Sr. Presidente,
Sr. Ministro dos Assuntos Parlamentares,
Srs. Deputados
Pelos vistos, há hoje uma enorme vontade de se antecipar o debate do Orçamento rectificativo que está previsto para a semana que vem.
Há pouco, ouvimos aqui o Partido Socialista, através do Sr. Deputado João Cravinho, anunciar que, finalmente, agora que voltou à oposição, cá está no combate à luta contra a fraude e à evasão fiscais, cá está com as suas preocupações em relação à evasão fiscal por via do offshore da Madeira. E nós dizemos ao Partido Socialista: «bem vindo a esta luta, mesmo que não tenha guardado o tradicional período de nojo».

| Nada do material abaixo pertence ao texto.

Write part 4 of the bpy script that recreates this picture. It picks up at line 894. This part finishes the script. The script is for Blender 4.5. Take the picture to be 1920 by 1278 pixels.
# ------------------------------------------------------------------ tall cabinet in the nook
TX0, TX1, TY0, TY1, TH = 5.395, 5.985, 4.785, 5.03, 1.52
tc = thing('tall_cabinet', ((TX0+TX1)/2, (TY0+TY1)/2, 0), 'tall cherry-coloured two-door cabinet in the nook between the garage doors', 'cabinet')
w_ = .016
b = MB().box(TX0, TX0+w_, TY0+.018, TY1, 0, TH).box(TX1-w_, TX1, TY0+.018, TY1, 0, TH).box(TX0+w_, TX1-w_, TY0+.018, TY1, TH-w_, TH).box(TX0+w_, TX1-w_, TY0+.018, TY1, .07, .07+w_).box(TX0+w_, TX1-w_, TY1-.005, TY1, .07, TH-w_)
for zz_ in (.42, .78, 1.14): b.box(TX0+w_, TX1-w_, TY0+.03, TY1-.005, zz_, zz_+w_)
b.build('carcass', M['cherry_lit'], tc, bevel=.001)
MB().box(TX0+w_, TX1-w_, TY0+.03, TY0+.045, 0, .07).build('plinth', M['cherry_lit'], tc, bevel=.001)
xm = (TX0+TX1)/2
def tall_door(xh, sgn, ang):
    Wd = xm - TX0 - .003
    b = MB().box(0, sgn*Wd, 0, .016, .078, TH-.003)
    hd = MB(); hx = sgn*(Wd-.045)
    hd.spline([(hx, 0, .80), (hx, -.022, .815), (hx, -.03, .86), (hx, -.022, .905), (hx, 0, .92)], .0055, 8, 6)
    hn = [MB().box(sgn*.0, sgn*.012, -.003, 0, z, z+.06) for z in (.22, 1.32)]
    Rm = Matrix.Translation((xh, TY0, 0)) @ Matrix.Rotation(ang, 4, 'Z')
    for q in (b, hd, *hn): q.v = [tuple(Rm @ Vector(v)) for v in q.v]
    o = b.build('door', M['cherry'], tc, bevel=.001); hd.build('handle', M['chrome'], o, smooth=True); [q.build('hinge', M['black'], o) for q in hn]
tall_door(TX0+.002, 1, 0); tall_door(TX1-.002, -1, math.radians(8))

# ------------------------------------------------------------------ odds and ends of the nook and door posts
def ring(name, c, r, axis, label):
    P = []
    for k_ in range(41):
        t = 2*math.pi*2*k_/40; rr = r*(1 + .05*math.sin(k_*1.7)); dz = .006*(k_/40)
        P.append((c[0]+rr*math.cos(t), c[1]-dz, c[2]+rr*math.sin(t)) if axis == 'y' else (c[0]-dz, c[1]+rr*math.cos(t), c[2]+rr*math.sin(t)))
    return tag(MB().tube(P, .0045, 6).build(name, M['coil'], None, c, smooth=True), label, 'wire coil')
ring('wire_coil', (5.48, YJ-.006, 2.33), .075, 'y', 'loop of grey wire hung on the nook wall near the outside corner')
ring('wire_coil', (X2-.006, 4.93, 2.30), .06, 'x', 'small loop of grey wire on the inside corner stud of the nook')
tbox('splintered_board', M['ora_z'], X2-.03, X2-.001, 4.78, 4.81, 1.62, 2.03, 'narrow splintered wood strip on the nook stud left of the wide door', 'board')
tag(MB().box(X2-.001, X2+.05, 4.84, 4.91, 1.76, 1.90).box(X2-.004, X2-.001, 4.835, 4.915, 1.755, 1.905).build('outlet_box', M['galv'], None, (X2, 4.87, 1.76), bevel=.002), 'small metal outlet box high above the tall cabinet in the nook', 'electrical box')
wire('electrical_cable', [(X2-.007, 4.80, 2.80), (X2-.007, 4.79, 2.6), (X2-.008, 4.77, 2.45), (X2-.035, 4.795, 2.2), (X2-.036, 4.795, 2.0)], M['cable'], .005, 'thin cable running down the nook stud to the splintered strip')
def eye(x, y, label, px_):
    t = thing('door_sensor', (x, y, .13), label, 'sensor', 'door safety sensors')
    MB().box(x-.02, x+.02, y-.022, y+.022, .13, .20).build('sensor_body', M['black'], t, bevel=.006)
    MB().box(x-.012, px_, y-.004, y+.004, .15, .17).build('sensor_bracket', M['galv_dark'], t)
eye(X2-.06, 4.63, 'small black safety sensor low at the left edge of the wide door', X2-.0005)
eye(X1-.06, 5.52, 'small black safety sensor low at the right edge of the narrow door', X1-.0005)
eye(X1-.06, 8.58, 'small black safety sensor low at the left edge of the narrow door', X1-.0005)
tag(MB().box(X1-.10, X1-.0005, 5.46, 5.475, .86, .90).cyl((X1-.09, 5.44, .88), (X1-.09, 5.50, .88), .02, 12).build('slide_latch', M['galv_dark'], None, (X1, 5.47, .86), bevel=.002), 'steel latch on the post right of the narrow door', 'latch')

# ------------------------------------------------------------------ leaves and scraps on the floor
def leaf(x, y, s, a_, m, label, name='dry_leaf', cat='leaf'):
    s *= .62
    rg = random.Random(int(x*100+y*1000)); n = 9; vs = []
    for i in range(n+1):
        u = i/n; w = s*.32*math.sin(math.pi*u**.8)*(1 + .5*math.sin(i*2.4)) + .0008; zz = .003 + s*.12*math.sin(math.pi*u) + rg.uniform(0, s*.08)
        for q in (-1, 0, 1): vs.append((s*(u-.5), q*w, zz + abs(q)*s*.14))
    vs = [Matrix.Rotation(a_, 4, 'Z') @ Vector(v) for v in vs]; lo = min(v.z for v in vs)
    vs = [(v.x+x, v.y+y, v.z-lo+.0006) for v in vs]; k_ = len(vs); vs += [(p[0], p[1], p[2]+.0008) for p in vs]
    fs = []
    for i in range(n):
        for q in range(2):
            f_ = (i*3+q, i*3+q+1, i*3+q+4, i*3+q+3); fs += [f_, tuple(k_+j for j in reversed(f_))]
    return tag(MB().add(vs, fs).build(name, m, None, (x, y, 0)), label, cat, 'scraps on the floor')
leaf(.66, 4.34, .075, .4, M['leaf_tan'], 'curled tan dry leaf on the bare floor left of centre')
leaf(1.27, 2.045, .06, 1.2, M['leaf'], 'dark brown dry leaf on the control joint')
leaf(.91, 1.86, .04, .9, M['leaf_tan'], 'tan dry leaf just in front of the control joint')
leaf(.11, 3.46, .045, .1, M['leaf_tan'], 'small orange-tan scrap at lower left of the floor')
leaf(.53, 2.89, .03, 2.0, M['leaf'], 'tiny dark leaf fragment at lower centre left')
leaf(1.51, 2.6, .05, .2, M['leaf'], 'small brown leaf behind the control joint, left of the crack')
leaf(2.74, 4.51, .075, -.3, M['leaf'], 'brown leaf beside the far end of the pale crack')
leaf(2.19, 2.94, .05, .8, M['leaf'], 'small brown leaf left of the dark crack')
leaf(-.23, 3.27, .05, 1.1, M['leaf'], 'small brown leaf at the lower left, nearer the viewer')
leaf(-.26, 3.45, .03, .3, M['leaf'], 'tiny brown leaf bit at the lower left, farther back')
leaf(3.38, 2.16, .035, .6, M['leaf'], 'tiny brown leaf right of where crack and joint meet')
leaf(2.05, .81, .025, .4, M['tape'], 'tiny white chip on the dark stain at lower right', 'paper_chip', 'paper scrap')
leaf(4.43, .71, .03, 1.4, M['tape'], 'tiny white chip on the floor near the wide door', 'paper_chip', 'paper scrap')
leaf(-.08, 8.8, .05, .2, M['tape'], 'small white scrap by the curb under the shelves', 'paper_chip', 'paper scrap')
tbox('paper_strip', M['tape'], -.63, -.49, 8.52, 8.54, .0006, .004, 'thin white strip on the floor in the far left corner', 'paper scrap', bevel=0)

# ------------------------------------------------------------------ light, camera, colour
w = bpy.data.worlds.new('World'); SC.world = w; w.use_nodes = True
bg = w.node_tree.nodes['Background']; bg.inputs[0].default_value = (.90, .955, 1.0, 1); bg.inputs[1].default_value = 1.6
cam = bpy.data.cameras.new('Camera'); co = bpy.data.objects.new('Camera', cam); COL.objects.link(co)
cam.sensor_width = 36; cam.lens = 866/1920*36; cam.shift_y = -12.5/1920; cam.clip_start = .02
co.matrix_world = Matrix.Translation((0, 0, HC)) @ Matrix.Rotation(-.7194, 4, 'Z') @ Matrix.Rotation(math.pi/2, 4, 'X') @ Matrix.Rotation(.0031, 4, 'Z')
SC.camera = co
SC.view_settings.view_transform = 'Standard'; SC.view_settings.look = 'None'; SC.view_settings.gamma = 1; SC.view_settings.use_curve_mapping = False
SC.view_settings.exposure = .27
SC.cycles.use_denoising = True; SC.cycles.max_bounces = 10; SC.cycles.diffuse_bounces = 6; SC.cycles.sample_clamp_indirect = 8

Agora temos o Governo também a trazer-nos aqui, por antecipação, este debate. Eu diria, Srs. Deputados, que quem está em melhores condições de, neste momento, discutir o Orçamento rectificativo será, porventura, o Governo, as bancadas que o apoiam e a bancada da imprensa, porque nós acabámos de o receber há poucos minutos e ainda não tivemos oportunidade de aprofundar o seu estudo.
Em todo o caso, Sr. Ministro, há uma questão que, seguramente, nos choca a nós e choca os portugueses, e essa questão não tem só a ver com o Orçamento rectificativo, tem a ver com o Orçamento rectificativo cruzado com a proposta de lei que amanhã aqui vamos discutir, em que o Governo pede autorização à Assembleia da República para revogar a tributação das mais-valias. É certo que o Partido Socialista já a tinha suspenso, mas o Governo, agora, quer revogar essa tributação.
O Governo afirma que há um descontrolo nas contas públicas e que é preciso aumentar a receita fiscal e diminuir a despesa e, no Orçamento rectificativo, aponta-nos propostas no sentido de penalizar os trabalhadores e as camadas mais desfavorecidas, de penalizar o consumo, de aumentar o IVA em dois pontos percentuais e de acabar com o crédito bonificado à habitação, designadamente para os casais jovens, aponta-nos tudo isto e, simultaneamente, amanhã propõe-se, pura e simplesmente, pedir à Assembleia que o autorize a revogar a tributação das mais-valias sobre as operações que se desencadeiam na bolsa e sobre as operações financeiras, mesmo as de carácter especulativo. Sr. Ministro, há-de convir connosco que isto choca o País e os portugueses!
Para equilibrar as contas públicas, o Governo ataca os sectores mais desfavorecidos, aumenta o imposto sobre o consumo e cria problemas que se vão traduzir, muito provavelmente, em crises na economia, mas, simultaneamente, vem aqui dizer-nos que nos sectores económicos mais poderosos, nos que investem na bolsa e nos que apostam no mercado especulativo não toca, pelo contrário, vai revogar a tributação das mais-valias a que estão sujeitos.
Este é, Sr. Ministro, sem dúvida, o aspecto mais chocante desta proposta global, que não é só a do Orçamento rectificativo.
E não foi por acaso que o Governo separou estes dois momentos. Este é o aspecto mais chocante da proposta do Governo e, aliás, não foi nada disto que os senhores disseram durante a campanha eleitoral.
É isto, Sr. Ministro, que degrada a actividade política e que leva, muitas vezes, os cidadãos a absterem-se de participar nela, por verificarem que quem chega ao Governo faz exactamente o contrário daquilo que prometeu na oposição. Os senhores prometeram diminuir os impostos e agora aumentam o IVA e revogam a tributação em relação aos sectores economicamente especulativos e mais poderosos.